Investing.com - Gold prices held near the prior session's one-month high during European hours on Thursday, as the Federal Reserve signaled it could hike interest rates in December, while the uncertain U.S. election continued to cloud the market's outlook.
Gold for December delivery on the Comex division of the New York Mercantile Exchange was down $5.55, or 0.42%, to $1,302.65 a troy ounce by 4:00AM ET (08:00GMT), after rallying $20.20, or 1.57%, a day earlier.
The Fed kept interest rates unchanged on Wednesday in its last policy decision before the U.S. election, but signaled it could hike in December as the economy gathers momentum and inflation picks up.
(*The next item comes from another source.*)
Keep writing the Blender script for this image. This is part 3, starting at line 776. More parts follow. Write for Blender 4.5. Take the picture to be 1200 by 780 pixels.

Traders were pricing in around a 60% chance of a rate hike next month, according to Investing.com's Fed Rate Monitor Tool.
On Friday, the key U.S. nonfarm payrolls report will be released, and could reinforce or undermine those hike bets.
The U.S. dollar index, which measures the greenback’s strength against a trade-weighted basket of six major currencies, was down 0.3% at 97.12 early Thursday, after falling to 97.08 earlier, the weakest level since October 11.
Prices of the yellow metal touched $1,309.30 on Wednesday, the most since October 4, as investors were rattled by signs the U.S. presidential election race was tightening less than a week before the November 8 vote.
Enthusiasm for Hillary Clinton has ebbed since the renewal of the FBI’s email investigation late last week.
Also on the Comex, silver futures for December delivery shed 20.1 cents, or 1.08%, to $18.49 a troy ounce during morning hours in London, while copper futures dipped 0.8 cents, or 0.34%, to $2.224 a pound.